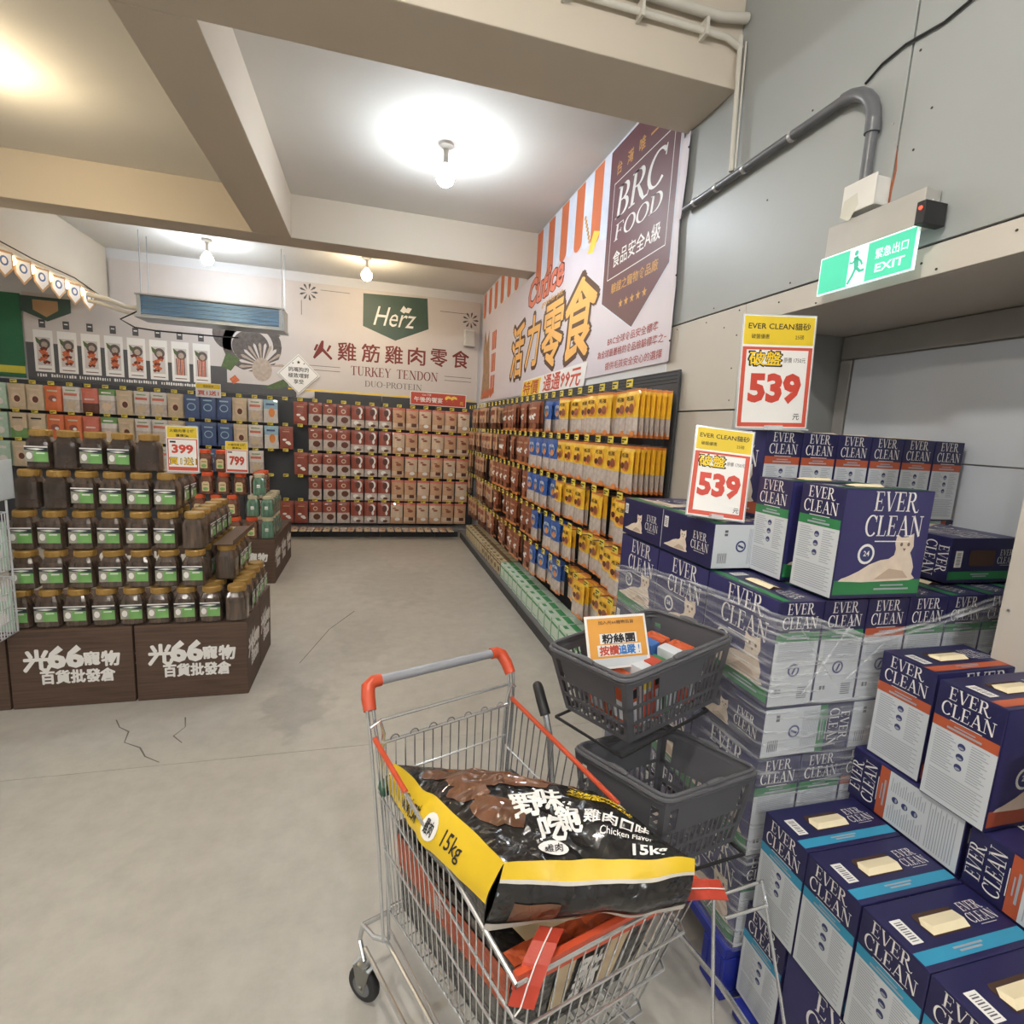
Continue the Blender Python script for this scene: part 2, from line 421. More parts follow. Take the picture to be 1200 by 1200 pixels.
# right wall with a recess for the wide door
XD, YN, YF, ZS = 2.24, .965, 2.16, 2.19
wr = MB(); wr.box((XW + .012, YF + .012, 0), (2.34, YB, ZC), m_dark); wr.box((XW + .012, -5, 0), (2.34, YN - .012, ZC), m_dark); wr.box((XW + .012, YN - .012, ZS + .012), (2.34, YF + .012, ZC), m_dark)
wr = struct(wr.build('wall_right'))
def wpanel(lo, hi, m, bev=.0025):
    b = MB(); b.bevbox(lo, hi, m, bev); return b.build('wall_panel', wr)
g = .0035
m_ban_wall = m_wallw
wpanel((XW, 2.8, 0), (XW + .014, 5.5, ZC), m_wallw); wpanel((XW, 5.505, 0), (XW + .014, YB, ZC), m_wallw)
wpanel((XW, 1.5 + g, 2.285 + g), (XW + .014, 2.8 - g, ZC), m_grey); wpanel((XW, .1, 2.285 + g), (XW + .014, 1.5 - g, ZC), m_grey)
wpanel((XW, -2.2, 2.285 + g), (XW + .014, .1 - g, ZC), m_grey); wpanel((XW, -4.9, 0), (XW + .014, -2.2 - g, ZC), m_grey)
wpanel((XW, YF, 1.805 + g), (XW + .014, 2.8 - g, 2.285 - g), m_cream); wpanel((XW, YF, 0), (XW + .014, 2.8 - g, 1.805 - g), m_cream)
wpanel((XW, YN - 1.3, ZS), (XW + .014, YF - g, 2.285 - g), m_cream)
wpanel((XW, YN - 1.3, 0), (XW + .014, YN, ZS - g), m_cream); wpanel((XW, -2.2, 0), (XW + .014, YN - 1.3 - g, 2.285 - g), m_cream)
# recess linings
b = MB(); b.box((XW + .014, YN, ZS), (XD + .02, YF, ZS + .013), m_cream); b.build('soffit', wr)
b = MB(); b.box((XW + .014, YF, 0), (XD + .02, YF + .013, ZS), m_grey); b.build('jamb', wr)
b = MB(); b.box((XW + .014, YN - .013, 0), (XD + .02, YN, ZS), m_cream); b.build('jamb', wr)
m_screw = mat('screw_dark', (70, 66, 60), .5, .6); m_screwl = mat('screw_bright', (190, 190, 188), .3, .9)
def screw(y, z, m): b.lathe([(.004, 0), (.003, .003)], m, 8, (XW - .002, y, z), ax='x')
b = MB()
for (y, z) in [(2.72, 2.26), (2.45, 2.25), (2.2, 2.262), (1.95, 2.245), (1.62, 2.25), (1.35, 2.235), (1.1, 2.25), (2.3, 2.2), (1.75, 2.2), (1.3, 2.205), (2.21, 2.0), (2.2, 1.85), (2.2, 2.15), (1.9, 2.31), (1.55, 2.31), (2.4, 2.31), (1.46, 2.33), (1.44, 2.6), (1.47, 2.9), (1.9, 2.95), (1.4, 2.7), (2.1, 2.7)]: screw(y, z, m_screw)
b.build('screw', wr)['kind'] = 'stuff'
b = MB()
for (y, z) in [(.945, 1.49), (.945, 1.25), (.945, 1.75), (.945, 1.0), (1.53, 2.72)]: screw(y, z, m_screwl)
b.build('bright_screw', wr)['kind'] = 'stuff'
b = MB(); vv, ff = stroke([(1.497, 2.44), (1.5, 2.5), (1.492, 2.56), (1.5, 2.64)], [.004, .012, .008, .003]); b.add([(XW - .0008, y, z) for y, z in vv], ff, mat('rust_stain', (150, 88, 60), .8)); b.build('rust_mark', wr)
m_door = mat('door_sheet', (196, 202, 210), .25, .0, var=.03, scale=1.2)
m_doorf = mat('door_frame', (160, 158, 154), .35, .3)
b = MB(); b.box((XD, YN, 0), (XD + .04, YF, ZS), m_doorf); dr = struct(b.build('door_1'))
b = MB(); b.bevbox((XD - .02, YN + .01, 2.08), (XD - .0, YF - .01, ZS - .004), m_doorf, .004); b.build('head_rail', dr)
b = MB(); b.bevbox((XD - .02, YF - .075, 0), (XD, YF - .012, 2.075), m_doorf, .004); b.build('side_rail', dr)
b = MB(); b.bevbox((XD - .012, YN + .01, 1.62), (XD - .0, YF - .08, 2.075), m_door, .002); b.build('door_panel', dr)
b = MB(); b.bevbox((XD - .012, YN + .01, .02), (XD - .0, YF - .08, 1.615), m_door, .002); b.build('door_panel', dr)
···
▶ **THE TASK**: All the lines above are to be given again exactly as they read, with the pictures removed.

▶ **REPLY TO THE EXERCISE**:
Continue the Blender Python script for this scene: part 2, from line 421. More parts follow. Take the picture to be 1200 by 1200 pixels.
# right wall with a recess for the wide door
XD, YN, YF, ZS = 2.24, .965, 2.16, 2.19
wr = MB(); wr.box((XW + .012, YF + .012, 0), (2.34, YB, ZC), m_dark); wr.box((XW + .012, -5, 0), (2.34, YN - .012, ZC), m_dark); wr.box((XW + .012, YN - .012, ZS + .012), (2.34, YF + .012, ZC), m_dark)
wr = struct(wr.build('wall_right'))
def wpanel(lo, hi, m, bev=.0025):
    b = MB(); b.bevbox(lo, hi, m, bev); return b.build('wall_panel', wr)
g = .0035
m_ban_wall = m_wallw
wpanel((XW, 2.8, 0), (XW + .014, 5.5, ZC), m_wallw); wpanel((XW, 5.505, 0), (XW + .014, YB, ZC), m_wallw)
wpanel((XW, 1.5 + g, 2.285 + g), (XW + .014, 2.8 - g, ZC), m_grey); wpanel((XW, .1, 2.285 + g), (XW + .014, 1.5 - g, ZC), m_grey)
wpanel((XW, -2.2, 2.285 + g), (XW + .014, .1 - g, ZC), m_grey); wpanel((XW, -4.9, 0), (XW + .014, -2.2 - g, ZC), m_grey)
wpanel((XW, YF, 1.805 + g), (XW + .014, 2.8 - g, 2.285 - g), m_cream); wpanel((XW, YF, 0), (XW + .014, 2.8 - g, 1.805 - g), m_cream)
wpanel((XW, YN - 1.3, ZS), (XW + .014, YF - g, 2.285 - g), m_cream)
wpanel((XW, YN - 1.3, 0), (XW + .014, YN, ZS - g), m_cream); wpanel((XW, -2.2, 0), (XW + .014, YN - 1.3 - g, 2.285 - g), m_cream)
# recess linings
b = MB(); b.box((XW + .014, YN, ZS), (XD + .02, YF, ZS + .013), m_cream); b.build('soffit', wr)
b = MB(); b.box((XW + .014, YF, 0), (XD + .02, YF + .013, ZS), m_grey); b.build('jamb', wr)
b = MB(); b.box((XW + .014, YN - .013, 0), (XD + .02, YN, ZS), m_cream); b.build('jamb', wr)
m_screw = mat('screw_dark', (70, 66, 60), .5, .6); m_screwl = mat('screw_bright', (190, 190, 188), .3, .9)
def screw(y, z, m): b.lathe([(.004, 0), (.003, .003)], m, 8, (XW - .002, y, z), ax='x')
b = MB()
for (y, z) in [(2.72, 2.26), (2.45, 2.25), (2.2, 2.262), (1.95, 2.245), (1.62, 2.25), (1.35, 2.235), (1.1, 2.25), (2.3, 2.2), (1.75, 2.2), (1.3, 2.205), (2.21, 2.0), (2.2, 1.85), (2.2, 2.15), (1.9, 2.31), (1.55, 2.31), (2.4, 2.31), (1.46, 2.33), (1.44, 2.6), (1.47, 2.9), (1.9, 2.95), (1.4, 2.7), (2.1, 2.7)]: screw(y, z, m_screw)
b.build('screw', wr)['kind'] = 'stuff'
b = MB()
for (y, z) in [(.945, 1.49), (.945, 1.25), (.945, 1.75), (.945, 1.0), (1.53, 2.72)]: screw(y, z, m_screwl)
b.build('bright_screw', wr)['kind'] = 'stuff'
b = MB(); vv, ff = stroke([(1.497, 2.44), (1.5, 2.5), (1.492, 2.56), (1.5, 2.64)], [.004, .012, .008, .003]); b.add([(XW - .0008, y, z) for y, z in vv], ff, mat('rust_stain', (150, 88, 60), .8)); b.build('rust_mark', wr)
m_door = mat('door_sheet', (196, 202, 210), .25, .0, var=.03, scale=1.2)
m_doorf = mat('door_frame', (160, 158, 154), .35, .3)
b = MB(); b.box((XD, YN, 0), (XD + .04, YF, ZS), m_doorf); dr = struct(b.build('door_1'))
b = MB(); b.bevbox((XD - .02, YN + .01, 2.08), (XD - .0, YF - .01, ZS - .004), m_doorf, .004); b.build('head_rail', dr)
b = MB(); b.bevbox((XD - .02, YF - .075, 0), (XD, YF - .012, 2.075), m_doorf, .004); b.build('side_rail', dr)
b = MB(); b.bevbox((XD - .012, YN + .01, 1.62), (XD - .0, YF - .08, 2.075), m_door, .002); b.build('door_panel', dr)
b = MB(); b.bevbox((XD - .012, YN + .01, .02), (XD - .0, YF - .08, 1.615), m_door, .002); b.build('door_panel', dr)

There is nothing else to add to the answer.